• [Information provided]:

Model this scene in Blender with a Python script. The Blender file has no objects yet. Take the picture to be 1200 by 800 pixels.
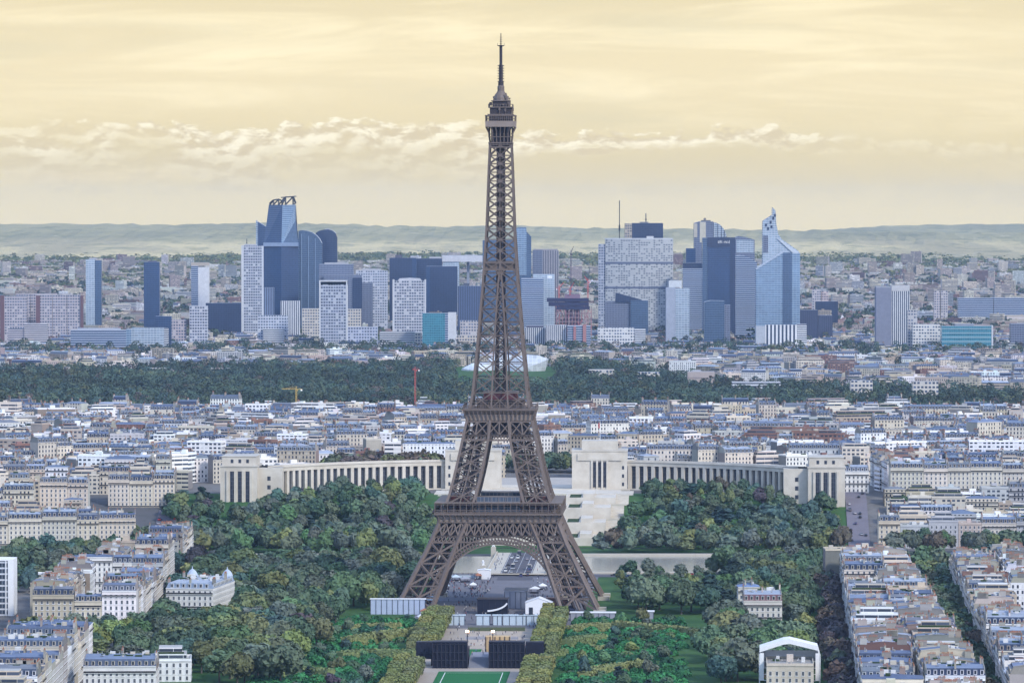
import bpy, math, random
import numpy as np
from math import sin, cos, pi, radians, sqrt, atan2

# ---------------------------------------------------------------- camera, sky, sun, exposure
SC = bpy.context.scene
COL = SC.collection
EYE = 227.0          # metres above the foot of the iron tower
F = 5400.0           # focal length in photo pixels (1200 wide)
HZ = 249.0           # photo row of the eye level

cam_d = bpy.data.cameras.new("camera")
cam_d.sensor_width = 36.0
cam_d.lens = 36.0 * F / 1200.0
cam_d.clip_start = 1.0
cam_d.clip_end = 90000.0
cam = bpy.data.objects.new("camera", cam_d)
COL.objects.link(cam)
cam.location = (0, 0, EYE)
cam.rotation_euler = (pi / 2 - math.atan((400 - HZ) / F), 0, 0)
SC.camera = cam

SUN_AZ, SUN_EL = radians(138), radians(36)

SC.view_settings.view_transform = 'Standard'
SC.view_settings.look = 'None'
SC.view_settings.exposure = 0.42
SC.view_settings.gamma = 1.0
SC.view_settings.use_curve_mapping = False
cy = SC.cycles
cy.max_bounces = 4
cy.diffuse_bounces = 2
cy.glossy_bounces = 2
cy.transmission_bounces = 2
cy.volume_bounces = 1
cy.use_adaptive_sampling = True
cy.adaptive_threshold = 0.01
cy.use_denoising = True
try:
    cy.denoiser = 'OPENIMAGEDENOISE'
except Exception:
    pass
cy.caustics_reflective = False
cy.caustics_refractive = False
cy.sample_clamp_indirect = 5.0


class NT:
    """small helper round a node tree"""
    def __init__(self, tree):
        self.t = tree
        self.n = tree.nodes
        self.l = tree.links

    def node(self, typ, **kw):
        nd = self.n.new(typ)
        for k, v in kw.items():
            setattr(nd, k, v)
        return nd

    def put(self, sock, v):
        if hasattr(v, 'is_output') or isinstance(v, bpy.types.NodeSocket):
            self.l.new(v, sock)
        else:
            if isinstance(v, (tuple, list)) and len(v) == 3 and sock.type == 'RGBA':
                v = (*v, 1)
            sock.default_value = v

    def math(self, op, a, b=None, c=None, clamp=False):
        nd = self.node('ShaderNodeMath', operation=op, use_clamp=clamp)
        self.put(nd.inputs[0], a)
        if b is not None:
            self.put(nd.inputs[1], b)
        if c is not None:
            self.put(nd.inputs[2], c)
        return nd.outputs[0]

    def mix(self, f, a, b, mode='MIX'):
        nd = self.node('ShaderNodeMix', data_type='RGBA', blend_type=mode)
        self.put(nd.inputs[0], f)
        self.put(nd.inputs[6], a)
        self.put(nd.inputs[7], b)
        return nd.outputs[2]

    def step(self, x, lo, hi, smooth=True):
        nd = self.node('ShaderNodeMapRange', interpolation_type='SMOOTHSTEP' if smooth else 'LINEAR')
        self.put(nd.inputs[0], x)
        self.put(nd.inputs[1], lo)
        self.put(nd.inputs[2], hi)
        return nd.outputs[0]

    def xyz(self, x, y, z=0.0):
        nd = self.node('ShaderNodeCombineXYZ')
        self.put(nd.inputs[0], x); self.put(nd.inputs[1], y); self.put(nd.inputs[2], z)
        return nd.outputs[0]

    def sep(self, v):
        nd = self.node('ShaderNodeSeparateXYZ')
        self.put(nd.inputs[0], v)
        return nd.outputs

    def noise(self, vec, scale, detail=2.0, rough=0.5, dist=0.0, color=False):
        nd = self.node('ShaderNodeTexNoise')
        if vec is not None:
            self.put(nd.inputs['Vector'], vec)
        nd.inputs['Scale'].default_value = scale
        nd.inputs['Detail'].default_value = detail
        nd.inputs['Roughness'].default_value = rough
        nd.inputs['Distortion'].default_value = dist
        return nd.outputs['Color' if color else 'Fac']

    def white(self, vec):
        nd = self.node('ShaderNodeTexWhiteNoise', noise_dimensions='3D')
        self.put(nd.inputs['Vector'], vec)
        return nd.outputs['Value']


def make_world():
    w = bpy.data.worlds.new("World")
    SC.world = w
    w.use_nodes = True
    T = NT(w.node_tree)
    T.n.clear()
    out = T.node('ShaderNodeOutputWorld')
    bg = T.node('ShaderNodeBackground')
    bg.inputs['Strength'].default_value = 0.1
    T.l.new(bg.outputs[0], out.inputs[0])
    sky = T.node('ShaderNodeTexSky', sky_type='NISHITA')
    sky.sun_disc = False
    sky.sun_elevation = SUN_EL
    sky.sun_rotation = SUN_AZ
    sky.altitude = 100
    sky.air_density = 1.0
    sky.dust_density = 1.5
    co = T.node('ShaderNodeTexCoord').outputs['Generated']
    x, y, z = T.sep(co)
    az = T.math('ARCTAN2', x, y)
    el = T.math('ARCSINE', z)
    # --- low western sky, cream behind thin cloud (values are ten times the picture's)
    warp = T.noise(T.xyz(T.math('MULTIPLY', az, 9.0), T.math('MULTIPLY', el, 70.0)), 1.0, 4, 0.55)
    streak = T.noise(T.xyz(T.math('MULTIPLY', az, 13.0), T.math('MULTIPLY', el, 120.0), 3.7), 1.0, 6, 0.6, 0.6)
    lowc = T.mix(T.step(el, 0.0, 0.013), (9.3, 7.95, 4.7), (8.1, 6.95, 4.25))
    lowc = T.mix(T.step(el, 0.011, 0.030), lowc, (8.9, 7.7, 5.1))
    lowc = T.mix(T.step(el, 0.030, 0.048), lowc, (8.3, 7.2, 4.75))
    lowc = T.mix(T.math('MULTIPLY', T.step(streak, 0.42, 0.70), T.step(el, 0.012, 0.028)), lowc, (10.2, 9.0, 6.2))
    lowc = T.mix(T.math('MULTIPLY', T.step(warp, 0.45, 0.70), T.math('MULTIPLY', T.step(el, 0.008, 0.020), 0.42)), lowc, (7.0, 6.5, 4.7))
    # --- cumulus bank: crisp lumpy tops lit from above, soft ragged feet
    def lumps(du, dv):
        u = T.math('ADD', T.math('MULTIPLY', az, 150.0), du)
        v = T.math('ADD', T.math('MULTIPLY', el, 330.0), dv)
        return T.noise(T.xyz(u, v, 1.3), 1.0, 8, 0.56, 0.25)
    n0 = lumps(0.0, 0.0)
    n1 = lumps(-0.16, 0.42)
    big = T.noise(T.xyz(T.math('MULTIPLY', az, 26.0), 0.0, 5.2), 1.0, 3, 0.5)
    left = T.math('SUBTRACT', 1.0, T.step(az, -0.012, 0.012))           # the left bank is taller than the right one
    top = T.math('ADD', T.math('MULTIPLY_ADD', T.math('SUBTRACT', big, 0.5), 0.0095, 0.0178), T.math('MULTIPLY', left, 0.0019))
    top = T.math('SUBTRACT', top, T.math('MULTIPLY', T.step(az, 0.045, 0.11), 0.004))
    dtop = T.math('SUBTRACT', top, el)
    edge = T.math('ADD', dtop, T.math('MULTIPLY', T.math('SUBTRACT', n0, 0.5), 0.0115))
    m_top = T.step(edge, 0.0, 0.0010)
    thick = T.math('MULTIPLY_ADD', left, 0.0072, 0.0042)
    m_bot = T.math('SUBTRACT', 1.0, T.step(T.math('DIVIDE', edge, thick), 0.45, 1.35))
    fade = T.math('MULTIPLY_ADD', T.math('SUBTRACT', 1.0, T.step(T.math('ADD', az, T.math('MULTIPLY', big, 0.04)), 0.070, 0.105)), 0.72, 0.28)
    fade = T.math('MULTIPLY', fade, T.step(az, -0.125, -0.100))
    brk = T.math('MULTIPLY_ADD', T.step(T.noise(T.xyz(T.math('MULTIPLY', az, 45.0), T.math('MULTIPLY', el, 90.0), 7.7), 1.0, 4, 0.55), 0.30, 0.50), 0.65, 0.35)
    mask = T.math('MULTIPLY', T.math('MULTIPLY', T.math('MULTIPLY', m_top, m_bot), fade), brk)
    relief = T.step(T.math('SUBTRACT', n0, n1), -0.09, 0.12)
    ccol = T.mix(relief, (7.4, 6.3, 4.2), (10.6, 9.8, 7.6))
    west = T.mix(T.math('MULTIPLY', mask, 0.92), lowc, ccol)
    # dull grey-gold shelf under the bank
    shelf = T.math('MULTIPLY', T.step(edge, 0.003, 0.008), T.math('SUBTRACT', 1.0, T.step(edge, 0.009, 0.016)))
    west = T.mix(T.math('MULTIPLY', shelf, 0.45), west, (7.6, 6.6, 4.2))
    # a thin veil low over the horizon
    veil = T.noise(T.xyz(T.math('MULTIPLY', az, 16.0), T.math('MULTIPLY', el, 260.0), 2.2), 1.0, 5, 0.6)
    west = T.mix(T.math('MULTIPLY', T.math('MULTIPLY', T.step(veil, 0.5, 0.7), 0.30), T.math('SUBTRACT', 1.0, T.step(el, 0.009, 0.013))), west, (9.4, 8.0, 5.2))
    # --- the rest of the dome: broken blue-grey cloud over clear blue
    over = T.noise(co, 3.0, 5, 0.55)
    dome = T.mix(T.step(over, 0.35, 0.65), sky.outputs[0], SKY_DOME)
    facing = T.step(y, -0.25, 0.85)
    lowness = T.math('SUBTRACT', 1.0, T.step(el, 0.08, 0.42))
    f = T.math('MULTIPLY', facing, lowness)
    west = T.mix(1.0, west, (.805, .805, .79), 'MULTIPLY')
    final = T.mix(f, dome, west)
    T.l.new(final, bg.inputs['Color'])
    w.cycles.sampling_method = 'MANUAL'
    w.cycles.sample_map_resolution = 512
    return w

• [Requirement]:
Set down again, exactly, the lines of the material above from its first line to the one with "sock.default_value = v", inclusive. Leave the pictures out.

• [Expected answer]:
Model this scene in Blender with a Python script. The Blender file has no objects yet. Take the picture to be 1200 by 800 pixels.
import bpy, math, random
import numpy as np
from math import sin, cos, pi, radians, sqrt, atan2

# ---------------------------------------------------------------- camera, sky, sun, exposure
SC = bpy.context.scene
COL = SC.collection
EYE = 227.0          # metres above the foot of the iron tower
F = 5400.0           # focal length in photo pixels (1200 wide)
HZ = 249.0           # photo row of the eye level

cam_d = bpy.data.cameras.new("camera")
cam_d.sensor_width = 36.0
cam_d.lens = 36.0 * F / 1200.0
cam_d.clip_start = 1.0
cam_d.clip_end = 90000.0
cam = bpy.data.objects.new("camera", cam_d)
COL.objects.link(cam)
cam.location = (0, 0, EYE)
cam.rotation_euler = (pi / 2 - math.atan((400 - HZ) / F), 0, 0)
SC.camera = cam

SUN_AZ, SUN_EL = radians(138), radians(36)

SC.view_settings.view_transform = 'Standard'
SC.view_settings.look = 'None'
SC.view_settings.exposure = 0.42
SC.view_settings.gamma = 1.0
SC.view_settings.use_curve_mapping = False
cy = SC.cycles
cy.max_bounces = 4
cy.diffuse_bounces = 2
cy.glossy_bounces = 2
cy.transmission_bounces = 2
cy.volume_bounces = 1
cy.use_adaptive_sampling = True
cy.adaptive_threshold = 0.01
cy.use_denoising = True
try:
    cy.denoiser = 'OPENIMAGEDENOISE'
except Exception:
    pass
cy.caustics_reflective = False
cy.caustics_refractive = False
cy.sample_clamp_indirect = 5.0


class NT:
    """small helper round a node tree"""
    def __init__(self, tree):
        self.t = tree
        self.n = tree.nodes
        self.l = tree.links

    def node(self, typ, **kw):
        nd = self.n.new(typ)
        for k, v in kw.items():
            setattr(nd, k, v)
        return nd

    def put(self, sock, v):
        if hasattr(v, 'is_output') or isinstance(v, bpy.types.NodeSocket):
            self.l.new(v, sock)
        else:
            if isinstance(v, (tuple, list)) and len(v) == 3 and sock.type == 'RGBA':
                v = (*v, 1)
            sock.default_value = v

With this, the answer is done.